The title track, said to be the most requested song on the album, expresses quite strongly, the urge of a social layabout to return to some smattering of dignity. It was the title which attracted me to the album, it must be said. Probably is one of Elton’s most representative songs ever.

’’Grey Seal’’ and ’’This Song Has No Title’’ are examples of rock philosophising, attempting to inject an intellectual twist into proceedings. It works, for a while, on ’’Grey Seal’’, but sounds more than a bit spurious on ’’This Song Has No Title’’.

The other songs on the album are quite mainstream, without being exceptional - ’’I’ve Seen That Movie Too’’, ’’Roy Rogers’’ and ’’Harmony’’, of which ’’Roy Rogers’’, a sort of send-up of the Wild West for the 70’s kind of thing, works well. ’’The Ballad of Danny Bailey’’ is sombre and unexceptional.

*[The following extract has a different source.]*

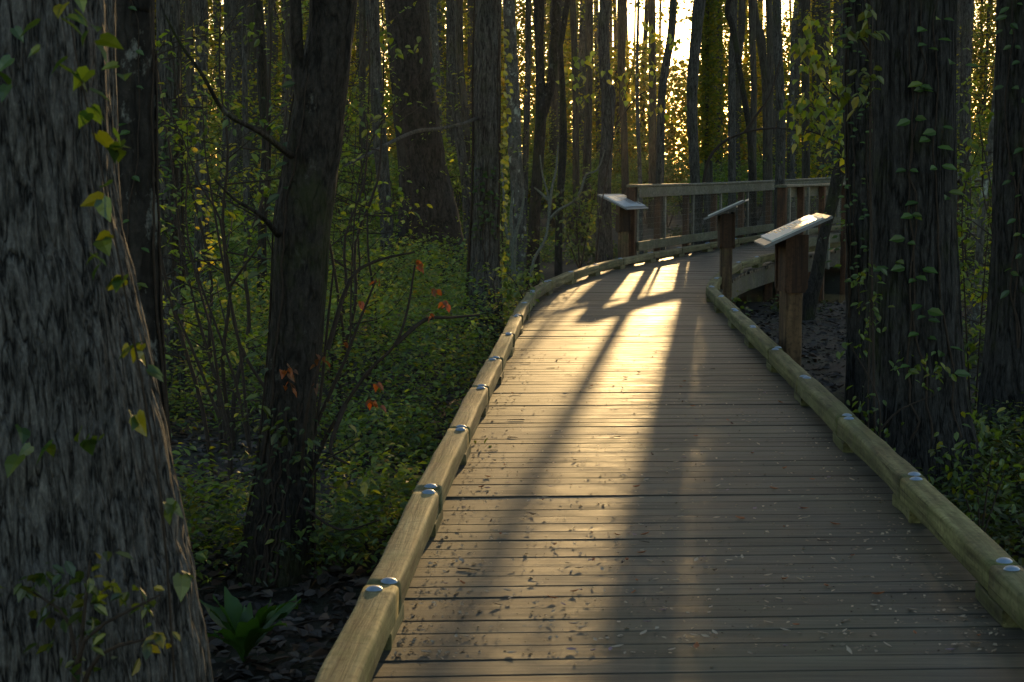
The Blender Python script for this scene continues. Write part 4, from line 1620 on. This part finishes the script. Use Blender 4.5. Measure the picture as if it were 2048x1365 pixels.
# leafy sprays on the near furrowed trunk (leaves placed where the photo has them)
def spray(name, label, Yb, stems, clusters, mat='leaf', cat='vine', size=.06, tint=(0.085, 0.150, 0.026), tmpl=LEAF6, stem_mat='twig', yellow=.2, spread=1.0, base=None, droop=.5, r0=.006, width=1.0):
    st = MB()
    lv = Leaves()
    allp = [P(*q) for s in stems for q in s]
    if base is None:
        b = min(allp, key=lambda v: v[2])
    else:
        b = base
    root = thing(name, b, label, cat)
    for s in stems:
        pts = [P(*q) for q in s]
        st.tube(pts, np.linspace(r0, r0 * .35, len(pts)), 6, cap=False, sub=3)
    for (px, py, Y, rad, n) in clusters:
        c = P(px, py, Y)
        rr = rad * Y / F
        p = c + rng.normal(0, .5, (n, 3)) * rr * np.array((1, .8, 1))
        ax = rand_dirs(n, .4)
        ax[:, 2] -= droop
        lv.add(p, ax, rand_norm(n, .6), rng.uniform(.7, 1.25, n) * size, tints(n, tint, .3, yellow), tmpl, width)
    st.build('stem', M[stem_mat], root, smooth=True, loc=b)
    lv.build('leaves', M[mat], root, b)
    return root


spray('climbing_vine', 'vine of big drooping leaves high on the wide furrowed trunk', 3.2,
      [[(350, 1380, 3.35), (322, 1000, 3.3), (262, 650, 3.25), (205, 350, 3.2), (150, 100, 3.18), (130, -60, 3.2)]],
      [(120, 30, 3.15, 50, 5), (170, 80, 3.15, 40, 4), (150, 130, 3.15, 50, 4), (170, 200, 3.15, 40, 4), (230, 155, 3.15, 30, 2), (195, 280, 3.2, 30, 3),
       (235, 300, 3.2, 20, 2), (205, 385, 3.2, 20, 3), (30, 150, 3.2, 40, 3), (60, 60, 3.2, 40, 3), (245, 560, 3.25, 16, 3), (270, 690, 3.27, 22, 4), (300, 740, 3.28, 12, 2),
       (180, 520, 3.23, 40, 3), (70, 870, 3.2, 50, 5), (180, 870, 3.2, 30, 4), (340, 1010, 3.32, 10, 3), (370, 1150, 3.34, 10, 2), (260, 825, 3.28, 14, 2), (215, 470, 3.24, 10, 2)],
      size=.046, yellow=.2, tint=(.04, .085, .018), tmpl=HEART, width=.85, r0=.003)
spray('climbing_vine', 'lobed leafy sprig fanning out low on the wide furrowed trunk', 3.1,
      [[(150, 1420, 3.12), (140, 1250, 3.1), (60, 1180, 3.1)], [(150, 1420, 3.12), (170, 1280, 3.08), (320, 1190, 3.05)], [(150, 1420, 3.12), (165, 1260, 3.1), (180, 1120, 3.1)], [(150, 1420, 3.12), (200, 1310, 3.08), (330, 1270, 3.05)]],
      [(70, 1160, 3.1, 50, 12), (130, 1180, 3.1, 60, 16), (190, 1140, 3.1, 50, 12), (120, 1230, 3.1, 70, 16), (220, 1190, 3.08, 50, 10), (290, 1185, 3.06, 40, 9), (210, 1270, 3.08, 60, 12),
       (300, 1275, 3.05, 40, 9), (30, 1180, 3.1, 40, 6), (130, 1330, 3.1, 40, 6)], size=.034, yellow=.25, tint=(.035, .065, .013))

# sapling with orange young leaves
sx = P(612, 1130, 8.0)
spray('sapling', 'many-stemmed sapling with orange young leaves before the leaning trunk', 8.0,
      [[(606, 1140, 8.0), (612, 1000, 7.95), (640, 900, 7.9), (690, 810, 7.8), (740, 740, 7.75), (790, 690, 7.7), (815, 620, 7.7), (830, 530, 7.7)],
       [(612, 1130, 8.0), (620, 900, 8.0), (655, 800, 8.0), (690, 720, 8.0), (720, 640, 8.0), (752, 560, 8.0)],
       [(612, 1130, 8.0), (616, 950, 8.1), (640, 800, 8.2), (655, 650, 8.2), (668, 530, 8.2)],
       [(606, 1140, 8.0), (606, 900, 7.8), (622, 780, 7.7), (645, 710, 7.7)],
       [(690, 810, 7.8), (660, 900, 7.7), (700, 930, 7.7)],
       [(790, 690, 7.7), (850, 640, 7.8), (900, 636, 7.9), (960, 630, 8.0)],
       [(655, 700, 8.0), (700, 560, 8.1), (760, 520, 8.2), (830, 505, 8.2)]],
      [(836, 530, 7.7, 9, 5), (870, 585, 7.85, 9, 5), (885, 605, 7.85, 10, 5), (640, 722, 7.7, 16, 6), (580, 738, 7.7, 14, 7), (745, 808, 7.7, 14, 6), (758, 768, 7.75, 6, 3), (860, 632, 7.8, 6, 3),
       (576, 770, 7.75, 14, 5), (632, 770, 7.7, 8, 3), (722, 605, 8.1, 6, 3), (752, 560, 8.0, 6, 3), (690, 690, 8.0, 5, 2)],
      'redleaf', 'sapling', .042, (.12, .062, .018), HEART, yellow=.2, r0=.013, width=.7, droop=.9)
spray('sapling', 'sapling with a few broad bright leaves low before the honeysuckle heap', 7.6,
      [[(560, 1150, 7.9), (600, 1010, 7.8), (640, 930, 7.7), (690, 900, 7.6), (720, 880, 7.6)], [(600, 1010, 7.8), (680, 1060, 7.6), (760, 1040, 7.6)]],
      [(645, 830, 7.7, 8, 2), (692, 858, 7.6, 8, 2), (680, 882, 7.6, 8, 2), (620, 880, 7.7, 12, 4), (600, 920, 7.7, 20, 6), (725, 955, 7.6, 10, 3), (690, 960, 7.6, 8, 3), (745, 620 + 340, 7.6, 8, 2), (560, 860, 7.8, 40, 14), (530, 900, 7.9, 40, 14)],
      'leaf', 'sapling', .06, (.06, .095, .014), LEAF6, yellow=.2, r0=.008)
spray('sapling', 'leaning brown sapling stems with sparse green leaves by the grey trunk', 10,
      [[(500, 905, 9.6), (470, 760, 9.6), (420, 620, 9.6), (375, 500, 9.6), (340, 420, 9.6)],
       [(500, 905, 9.6), (480, 700, 9.7), (452, 560, 9.7), (425, 400, 9.7), (410, 300, 9.7), (405, 200, 9.7)],
       [(545, 800, 9.2), (480, 690, 9.2), (455, 560, 9.2), (440, 440, 9.2), (400, 370, 9.2), (370, 290, 9.2), (330, 200, 9.2)],
       [(455, 580, 9.3), (490, 530, 9.3), (520, 490, 9.3)],
       [(440, 840, 9.0), (385, 700, 9.0), (340, 600, 9.0), (300, 500, 9.0)]],
      [(430, 205, 9.7, 30, 10), (400, 150, 9.7, 20, 6), (505, 60, 9.6, 30, 12), (410, 270, 9.7, 30, 10), (520, 250, 9.3, 40, 16), (470, 240, 9.3, 30, 10), (310, 560, 9, 30, 8), (470, 585, 9.2, 12, 3), (330, 650, 9, 30, 8), (540, 380, 9.2, 24, 9)],
      'leaf', 'sapling', .05, (.045, .085, .016), LEAF6, r0=.010)
spray('sapling', 'spindly sapling reaching a leafy spray over the broad rough trunk', 12,
      [[(700, 700, 12.5), (705, 500, 12.5), (720, 350, 12.4), (760, 250, 12.3), (830, 160, 12.2), (860, 120, 12.2)]],
      [(790, 95, 12.2, 10, 3), (835, 95, 12.2, 24, 8), (770, 65, 12.2, 20, 6), (720, 220, 12.3, 40, 24), (760, 230, 12.3, 30, 16), (880, 145, 12.2, 20, 8)],
      'leaf', 'sapling', .065, (.055, .10, .015), LEAF6, r0=.007)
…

Elton’s piano is always strong, and the rock-ish twist to most of these songs is unmistakable; however, the musicianship, while very apt to this kind of rock-ish material and accomplished enough, is not of a path-breaking standard. The material, musically, wavers between rock-ish riffs and mainstream; not too ’same’ or predictable enough to settle comfortably into mainstream AOR or MOR, but not too ’rocked’ to cross over into mainstream ’rock’.

However, all things considered, the talents of Elton John the musician and Bernie Taupin the lyricist collaborate quite strongly into these 17 bonafide SONGS - there is a good deal of bonafide songwriting involved, even if not of the epic quality; and the songwriting very efficiently captures the tawdry world that it inhabits.

I would recommend the album as one of Elton’s strongest and most representative efforts; and for so-called ’rock’ fans to understand how many a ’pop’ artist like Elton, in fact, writes and performs material that is inflected with good doses of rock’n’roll. Fans of so-called ’rock’ tend to think that the material must be sufficiently hard to be called ’rock’....if you listen to most of the songs on Goodbye Yellow Brick Road, you would see that the album is in fact a rock album, since most of the musical motifs essentially use ’rock’ movements.

The album is not easily available in music stores in Bangalore, for whatever reason; I managed to buy it in a bookstore that stocked some Polygram cassettes!! I don’t see too many copies around at the leading music stores - even Elton’s much publicized visit to India did not spark much interest in this album.